Rebel accused in US plane shootout held

A suspected member of the Revolutionary Armed Forces of Colombia (FARC), accused of participating in the 2003 downing of a light plane carrying three US contractors, has been captured, authorities said.
The rebel has been identified as Nelson Cordoba Culma, and an official with the secret police said he was a member of FARC, the country's oldest and largest insurgent group.
Culma was apprehended in a house in southern Bogota thanks to good "intelligence work ... (and) information from the public," the police official told Spanish news agency EFE.
Along with Culma, security authorities arrested another person who has no police record, the source added.

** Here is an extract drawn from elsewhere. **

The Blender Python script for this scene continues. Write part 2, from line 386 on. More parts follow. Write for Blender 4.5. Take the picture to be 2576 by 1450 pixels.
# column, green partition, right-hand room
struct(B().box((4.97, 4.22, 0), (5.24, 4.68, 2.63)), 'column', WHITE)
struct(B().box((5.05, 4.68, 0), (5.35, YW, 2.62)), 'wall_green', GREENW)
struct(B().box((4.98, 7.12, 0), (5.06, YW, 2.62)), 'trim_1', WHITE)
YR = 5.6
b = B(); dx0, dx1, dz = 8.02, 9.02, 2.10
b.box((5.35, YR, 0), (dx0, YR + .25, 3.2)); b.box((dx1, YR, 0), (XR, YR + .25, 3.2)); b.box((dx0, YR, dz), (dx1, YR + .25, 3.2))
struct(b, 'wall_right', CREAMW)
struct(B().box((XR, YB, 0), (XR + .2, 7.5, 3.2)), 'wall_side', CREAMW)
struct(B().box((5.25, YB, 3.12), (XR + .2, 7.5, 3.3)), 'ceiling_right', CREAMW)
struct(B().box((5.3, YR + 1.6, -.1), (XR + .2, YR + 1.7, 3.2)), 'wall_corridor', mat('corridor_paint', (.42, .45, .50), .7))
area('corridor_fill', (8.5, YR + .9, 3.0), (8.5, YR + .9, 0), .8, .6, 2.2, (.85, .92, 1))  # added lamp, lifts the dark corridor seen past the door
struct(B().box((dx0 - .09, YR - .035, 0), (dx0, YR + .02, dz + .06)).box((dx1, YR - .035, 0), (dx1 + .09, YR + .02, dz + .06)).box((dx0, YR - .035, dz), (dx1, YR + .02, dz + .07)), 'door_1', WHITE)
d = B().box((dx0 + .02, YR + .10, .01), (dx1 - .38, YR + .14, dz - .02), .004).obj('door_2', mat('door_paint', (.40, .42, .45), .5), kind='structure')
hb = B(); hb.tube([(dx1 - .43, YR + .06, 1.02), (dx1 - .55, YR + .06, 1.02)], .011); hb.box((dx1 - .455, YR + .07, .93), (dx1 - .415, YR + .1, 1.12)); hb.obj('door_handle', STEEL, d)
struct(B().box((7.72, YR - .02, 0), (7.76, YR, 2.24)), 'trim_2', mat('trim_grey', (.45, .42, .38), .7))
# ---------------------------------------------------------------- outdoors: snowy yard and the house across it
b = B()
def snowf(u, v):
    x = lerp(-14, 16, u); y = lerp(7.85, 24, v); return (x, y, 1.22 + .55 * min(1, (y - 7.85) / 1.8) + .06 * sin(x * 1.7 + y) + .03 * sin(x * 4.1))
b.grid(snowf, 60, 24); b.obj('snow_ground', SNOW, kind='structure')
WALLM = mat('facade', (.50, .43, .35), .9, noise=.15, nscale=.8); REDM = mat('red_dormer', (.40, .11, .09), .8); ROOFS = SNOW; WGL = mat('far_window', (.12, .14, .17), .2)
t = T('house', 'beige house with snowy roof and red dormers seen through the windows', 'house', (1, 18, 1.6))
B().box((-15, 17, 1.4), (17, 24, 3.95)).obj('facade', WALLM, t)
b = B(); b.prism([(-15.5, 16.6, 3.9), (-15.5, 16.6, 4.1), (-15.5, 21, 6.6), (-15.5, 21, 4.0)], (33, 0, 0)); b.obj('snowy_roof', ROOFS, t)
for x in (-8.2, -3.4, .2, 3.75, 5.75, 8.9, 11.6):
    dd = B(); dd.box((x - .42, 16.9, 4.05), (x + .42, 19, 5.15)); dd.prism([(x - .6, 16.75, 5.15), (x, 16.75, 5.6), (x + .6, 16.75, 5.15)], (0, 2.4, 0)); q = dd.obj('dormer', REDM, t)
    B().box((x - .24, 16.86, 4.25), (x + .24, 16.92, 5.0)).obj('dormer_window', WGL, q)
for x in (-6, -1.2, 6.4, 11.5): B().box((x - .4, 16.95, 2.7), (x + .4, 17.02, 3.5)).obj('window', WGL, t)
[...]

The three US contractors - Keith Stansell, Thomas Howes and Marc Gonsalves - were captured by the FARC on Feb 13, 2003, in the southern province of Caqueta after their light plane, after being hit by gunfire from the ground, made an emergency landing. The trio were making an aerial surveillance of illegal drug crop cultivation in the region.
The FARC is evidently still holding the three men, hoping to work out a deal with the government of President Alvaro Uribe to exchange them and several dozen other high-profile hostages for imprisoned guerrillas.
Police said Cordoba Culma participated in at least one failed car bomb attack against Cielo Gonzalez, the mayor of Neiva, the capital of Huila province.
The captured rebel also participated in the massacre of nine city council members in the Huila municipality of Rivera, and the murder of former senator Jaime Lozada Perdomo along a highway near Neiva.